----- Material for the task -----

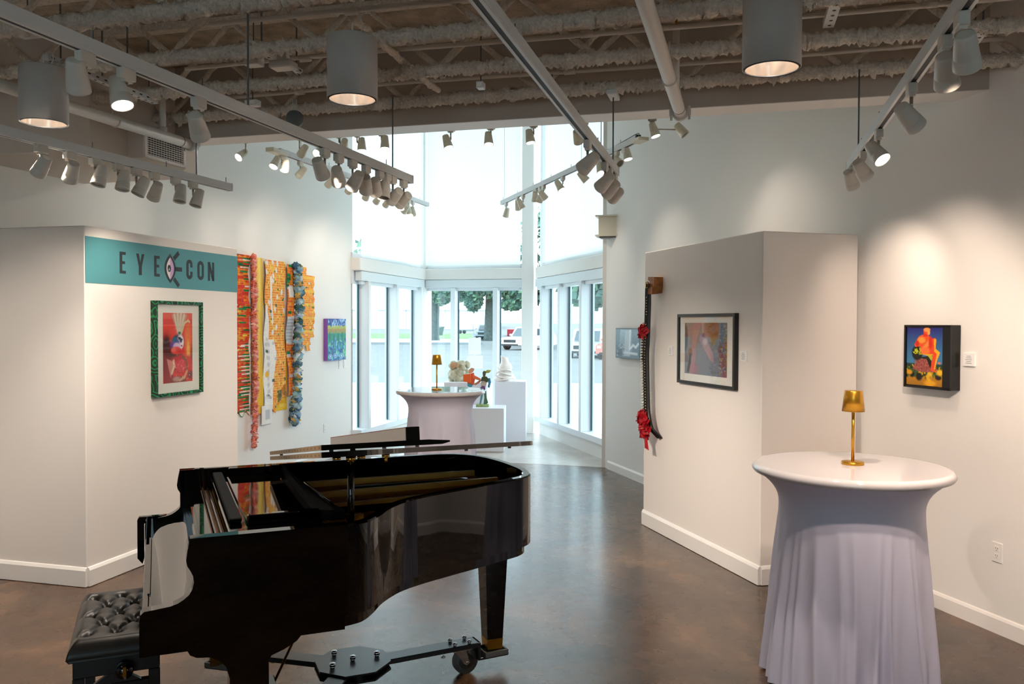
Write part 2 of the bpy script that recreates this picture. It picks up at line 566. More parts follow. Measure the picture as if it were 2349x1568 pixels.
# pillar that ends the right wall
b = MB()
c0 = Vector((1.253, 10.444, 0)); c1 = Vector((1.134, 10.50, 0))
b.prism([(c0.x + .02, c0.y - .03), (c1.x, c1.y), (c1.x + .05, c1.y + .16), (c0.x + .30, c0.y + .16), (c0.x + .30, c0.y - .03)], 0, WALL_H)
struct(b.build('wall_pillar', wall_paint))
# back wall, and a glazed doorway in the right wall behind the camera
def back_wall():
    b = MB()
    x0, x1 = l0.x - .3, r0.x + .3
    ox0, ox1, oz0, oz1 = -3.6, 0.2, 0.2, 2.7
    b.box(x0, ox0, back_y - .16, back_y, 0, 3.86); b.box(ox1, x1, back_y - .16, back_y, 0, 3.86)
    b.box(ox0, ox1, back_y - .16, back_y, 0, oz0); b.box(ox0, ox1, back_y - .16, back_y, oz1, 3.86)
    struct(b.build('wall_back', wall_paint))
    wn = sempty('window_7', (0, back_y, 0))
    fr = MB()
    for x in np.linspace(ox0, ox1, 6): fr.box(x - .04, x + .04, -.1, -.03, oz0, oz1)
    fr.box(ox0, ox1, -.1, -.03, oz0, oz0 + .07); fr.box(ox0, ox1, -.1, -.03, oz1 - .07, oz1)
    fr.build('window_frame', frame_white, wn)
    g = MB(); g.box(ox0, ox1, -.07, -.062, oz0, oz1); g.build('pane', pane_glass, wn)
    ld = bpy.data.lights.new('sky_portal', 'AREA'); ld.shape = 'RECTANGLE'; ld.size = ox1 - ox0; ld.size_y = oz1 - oz0
    ld.cycles.is_portal = True
    lo = bpy.data.objects.new('sky_portal', ld); COL.objects.link(lo)
    lo.location = ((ox0 + ox1) / 2, back_y - .2, (oz0 + oz1) / 2); lo.rotation_euler = (PI / 2, 0, PI)
back_wall()
def side_door():
    e = struct(bpy.data.objects.new('door_1', None)); COL.objects.link(e)
    e.location = rw(DOOR[1]); e.rotation_euler = (0, 0, ROT_R)
    w = DOOR[1] - DOOR[0]
    b = MB()
    for x in (0, w / 2 - .05, w - .10): b.box(x, x + .10, .03, .10, 0, 2.6)
    b.box(0, w, .03, .10, 2.5, 2.6); b.box(0, w, .03, .10, 0, .12)
    b.build('door_frame', frame_white, e)
    for x in (.05, w / 2):
        b = MB(); b.box(x, x + w / 2 - .05, .06, .066, .1, 2.55); b.build('pane', pane_glass, e)
    ld = bpy.data.lights.new('sky_portal', 'AREA'); ld.shape = 'RECTANGLE'; ld.size = w; ld.size_y = 2.5
    ld.cycles.is_portal = True
    lo = bpy.data.objects.new('sky_portal', ld); COL.objects.link(lo)
    lo.matrix_world = mz(e.location, ROT_R) @ Matrix.Translation((w / 2, .2, 1.3)) @ Matrix.Rotation(-PI / 2, 4, 'X')
side_door()

# ---- sprayed deck, joists, beam -----------------------------------------------------
BZ = 3.192                                # underside of the beam
DECK = 3.74
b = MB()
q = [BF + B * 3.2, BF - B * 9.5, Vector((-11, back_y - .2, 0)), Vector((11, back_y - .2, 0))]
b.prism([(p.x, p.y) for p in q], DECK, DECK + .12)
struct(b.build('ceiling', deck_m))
b = MB()
M = mz((BF.x, BF.y, 0), ROT_B)
b.box(-9.5, 0.4, 0, 0.218, BZ + .004, WALL_H, M)
beam = struct(b.build('beam', beam_paint_shaded))
b = MB(); b.box(-9.5, 0.4, .001, 0.218, BZ, BZ + .004, M); b.build('beam_lit_underside', trim_paint, beam)  # paler slab paints the daylight on the beam's underside
b = MB()
q = [BF + B * 1.5 + A * .2, BF - B * 8 + A * .2, BF - B * 8 + A * 11, BF + B * 1.5 + A * 11]
b.prism([(p.x, p.y) for p in q], WALL_H, WALL_H + .12)
struct(b.build('ceiling', wall_paint))

def fuzzy_bar(length, hw, hh, rings, amt):
    b = MB(); b.sm()
    n = 10
    base = [(math.cos(2 * PI * k / n + .3), math.sin(2 * PI * k / n + .3)) for k in range(n)]
    jit = rng.normal(0, 1, (rings + 1, n, 3)) * amt
    vs, fs = [], []
    for i in range(rings + 1):
        for k in range(n):
            cx, cy = base[k]
            vs.append((length * i / rings + jit[i, k, 0] * .3, cx * hw * (1 + 0) + jit[i, k, 1], cy * hh + jit[i, k, 2] - max(0, -cy) * abs(jit[i, k, 0]) * 1.3))
    for i in range(rings):
        for k in range(n):
            fs.append((i * n + k, (i + 1) * n + k, (i + 1) * n + (k + 1) % n, i * n + (k + 1) % n))
    b.add(vs, fs)
    return b
def joist(k, x0, x1, rings, near):
    p = BF - A * (0.22 + 0.605 * k)
    e = sempty('ceiling_joist', (p.x, p.y, 0), ROT_B)
    o = fuzzy_bar(x1 - x0, .038, .034, rings, .0075).build('bottom_chord', spray, e); o.location = (x0, 0, 3.305)
    b = MB(); b.box(x0, x1, -.035, .035, DECK - .05, DECK - .002); b.build('top_chord', spray, e)
    if near:
        pitch = 0.93
        n = int((x1 - x0) / pitch)
        for i in range(n):
            xa = x0 + (i + .5 * (k % 2)) * pitch
            for s in (0, 1):
                wb = share(web_proto[s], e, (xa, 0, 0))
                COL.objects.link(wb) if wb.name not in COL.objects else None
def web_mesh(s):
    b = MB(); b.sm()
    pts = [(s * .465 + .465 * t, .0, 3.31 + (DECK - 3.34) * (t if s == 0 else 1 - t)) for t in np.linspace(0, 1, 14)]
    pts = [Vector(p) + Vector((rng.normal(0, .004), rng.normal(0, .004), 0)) for p in pts]
    b.tube(pts, [.015 + abs(rng.normal(0, .004)) for _ in pts], 7)
    return b.mesh('web_bar', spray)
web_proto = [bpy.data.objects.new('web_bar', web_mesh(s)) for s in (0, 1)]
for k in range(6):
    joist(k, -6.4 + 0.0 * k, 0.28 + .12 * k, 560 if k < 4 else 60, k < 4)

# thin conduits running between the joists
for k, (sa, z, xa, xb) in enumerate([(0.285, 3.40, -5.2, 0.0), (0.935, 3.40, -4.8, 0.05), (1.545, 3.41, -4.2, 0.1)]):
    p = BF - A * sa
    b = MB(); b.sm()
    b.tube([(x, .006 * math.sin(x * 2.1 + k), z + .008 * math.sin(x * 1.3)) for x in np.linspace(xa, xb, 30)], .014, 8, mz((p.x, p.y, 0), ROT_B))
    for x in np.linspace(xa + .8, xb - .6, 3): b.cyl((x, 0, z), (x + .07, 0, z), .02, M=mz((p.x, p.y, 0), ROT_B))
    tag(b.build('conduit', pipe_paint), ['thin white conduit along the joist nearest the beam', 'thin white conduit along the second joist from the beam', 'thin white conduit along the third joist from the beam'][k], 'conduit', 'conduits among the joists')

# baseboards
def baseboard(name, p0, p1, nrm, h=.105, th=.014):
    b = MB()
    d = (p1 - p0); L = d.length
    M = Matrix((( d.x / L, nrm.x, 0, p0.x), (d.y / L, nrm.y, 0, p0.y), (0, 0, 1, 0), (0, 0, 0, 1)))
    b.prism([(0, 0), (th, 0), (th, h - .02), (th * .5, h - .006), (0, h)], 0, L, M @ Matrix(((0, 0, 1, 0), (1, 0, 0, 0), (0, 1, 0, 0), (0, 0, 0, 1))))
    return struct(b.build(name, trim_paint))
baseboard('baseboard_right', rw(DOOR[1]), rw(5.25), -RN)
baseboard('baseboard_right', r0, rw(DOOR[0]), -RN)
baseboard('baseboard_left', l0, lw(-0.02), B)

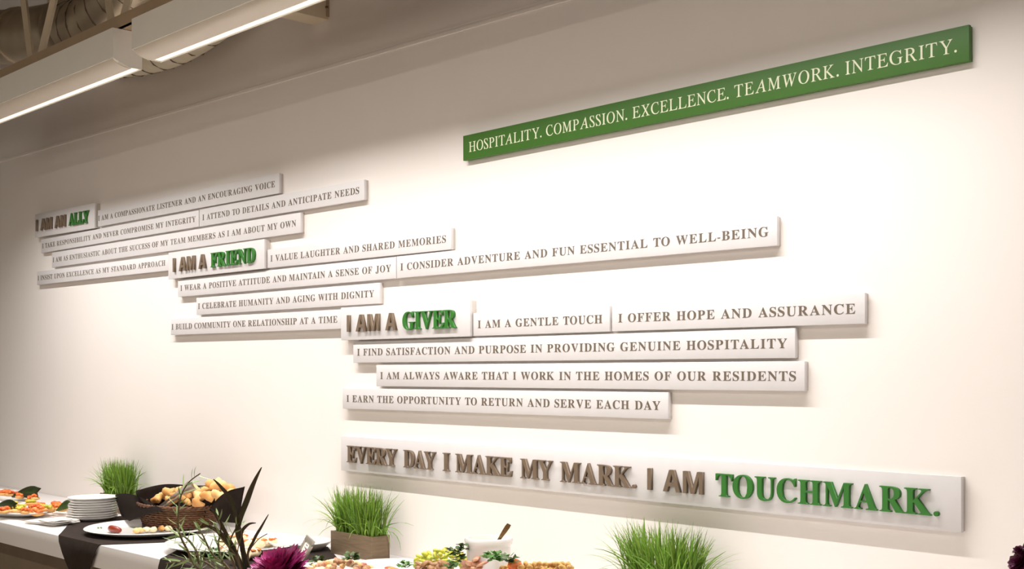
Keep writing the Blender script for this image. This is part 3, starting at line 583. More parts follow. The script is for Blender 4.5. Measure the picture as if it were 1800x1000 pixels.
# ------------------------------------------------------------------ dishes
def round_dish(name, label, cat, c, r, h, group=None, sx=1.0, sy=1.0, rot=0.0):
    """shallow dish with a raised rim; base at c"""
    prof = [(0, .004), (r * .62, .004), (r * .70, .006), (r * .96, h - .003), (r * .985, h), (r, h - .002), (r * .985, h - .006), (r * .70, 0.0), (r * .62, 0), (0, 0)]
    mb = MB().lathe(prof, c, 56, sx, sy, rot)
    o = mb.build(name, M['china'], origin=c, auto=60)
    return tag(o, label, cat, group)

# stack of plates
pc = on_z(163, 914, ZC); pc.z = ZC
ords = ['topmost', 'second from the top', 'third from the top', 'fourth from the top', 'fifth from the top', 'fourth from the bottom', 'third from the bottom', 'second from the bottom', 'bottommost']
NPL = 9
r = .107
prof = [(0, .0035), (r * .60, .0035), (r * .68, .006), (r * .97, .0185), (r, .0195), (r * 1.003, .0180), (r * .97, .0145), (r * .70, .001), (r * .62, 0), (0, 0)]
p0 = MB().lathe(prof, (0, 0, 0), 56).build('plate', M['china'], auto=60)
rnd = random.Random(4)
for k in range(NPL):
    o = p0 if k == 0 else p0.copy()
    if k: COL.objects.link(o)
    o.location = (pc.x + rnd.uniform(-.0025, .0025), pc.y + rnd.uniform(-.0025, .0025), ZC + .0104 * k + (0 if k else 0))
    tag(o, 'round white plate, %s of the stack beside the basket' % ords[NPL - 1 - k], 'plate', 'stack of round white plates')

# ------------------------------------------------------------------ cloths
def cloth(name, label, top, hang=None, th=.0022):
    """top: outline on the counter; hang: outline in front of the edge; wrinkled, with thickness"""
    t = bmesh.new()
    f = t.faces.new([t.verts.new((p[0], p[1], ZC + .0006)) for p in top])
    t.faces.ensure_lookup_table()
    if hang:
        h = [t.verts.new((p[0], p[1], p[2])) for p in hang]
        t.faces.new(h)
    bmesh.ops.remove_doubles(t, verts=t.verts, dist=.0008)
    bmesh.ops.triangulate(t, faces=t.faces)
    bmesh.ops.subdivide_edges(t, edges=t.edges, cuts=7, use_grid_fill=True)
    for v in t.verts:
        if v.co.z < ZC - .004:
            v.co.y -= .006 + .006 * (1 + noise.noise(v.co * 9)) * min(1, (ZC - v.co.z) / .05)
    bmesh.ops.recalc_face_normals(t, faces=t.faces)
    up = [f for f in t.faces if f.normal.z < -.5 or f.normal.y > .5]
    if up: bmesh.ops.reverse_faces(t, faces=up)
    bmesh.ops.solidify(t, geom=list(t.faces), thickness=-th)
    mb = MB(); mb.add(t)
    c = Vector((top[0][0], top[0][1], ZC))
    return tag(mb.build(name, M['cloth'], origin=c, auto=50), label, 'table runner')
def cz(x, y): p = on_z(x, y, ZC); return (p.x, p.y)
def edge(x):                                         # point of the counter's front edge seen at column x
    d = ray(x, 900); k = YE / d.y; return (d.x * k, YE - .0012)
e0, e1 = edge(104), edge(176)
cloth('table_runner', 'black cloth runner under the bread basket, one corner hanging over the edge',
      [e0, e1, cz(330, 952), cz(352, 930), cz(250, 905), cz(128, 914)],
      [(e0[0], e0[1], ZC + .0006), (e1[0], e1[1], ZC + .0006), (edge(156)[0], YE - .004, ZC - .155), (edge(138)[0], YE - .004, ZC - .155)])
e0, e1 = edge(283), edge(430)
cloth('table_runner', 'black cloth runner under the second platter, draped over the counter edge behind rosemary',
      [e0, e1, cz(600, 990), cz(576, 962), cz(440, 945), cz(330, 958)],
      [(e0[0], e0[1], ZC + .0006), (e1[0], e1[1], ZC + .0006), (edge(425)[0], YE - .004, ZC - .20), (edge(292)[0], YE - .004, ZC - .20)])

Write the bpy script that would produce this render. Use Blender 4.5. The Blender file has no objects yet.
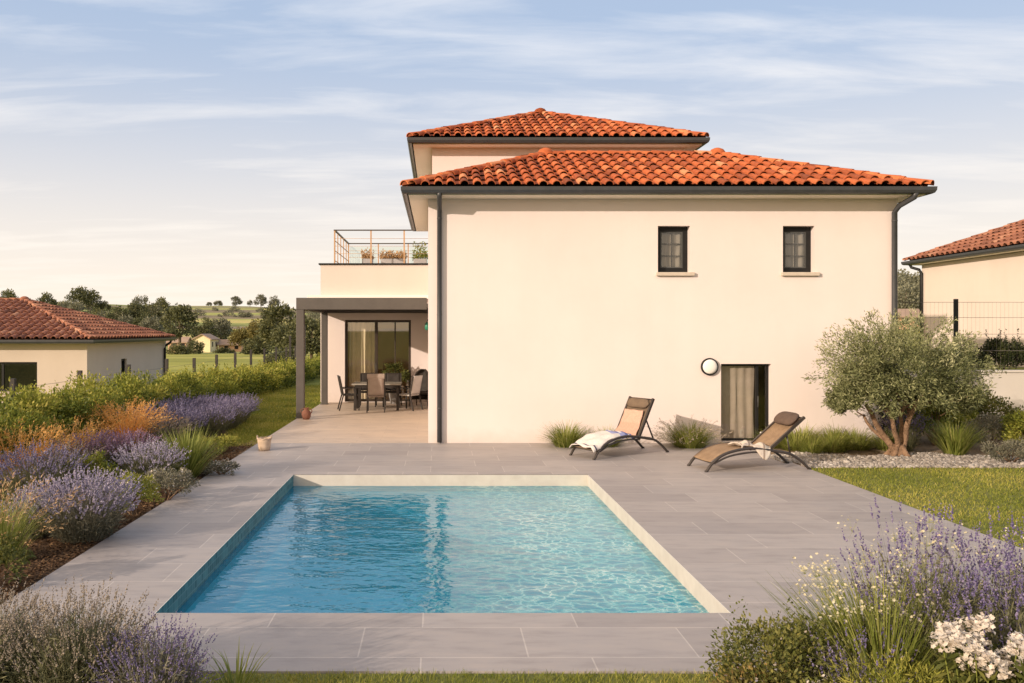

-----

-- Stated goal --
Only the lines from the one with "Keep writing the" to the one with "return tag(o, label, cat, group)" are wanted; extract them exactly, both ends included.

-- Result of this exercise --
Keep writing the Blender script for this image. This is part 3, starting at line 583. More parts follow. The script is for Blender 4.5. Measure the picture as if it were 1800x1000 pixels.
# ------------------------------------------------------------------ dishes
def round_dish(name, label, cat, c, r, h, group=None, sx=1.0, sy=1.0, rot=0.0):
    """shallow dish with a raised rim; base at c"""
    prof = [(0, .004), (r * .62, .004), (r * .70, .006), (r * .96, h - .003), (r * .985, h), (r, h - .002), (r * .985, h - .006), (r * .70, 0.0), (r * .62, 0), (0, 0)]
    mb = MB().lathe(prof, c, 56, sx, sy, rot)
    o = mb.build(name, M['china'], origin=c, auto=60)
    return tag(o, label, cat, group)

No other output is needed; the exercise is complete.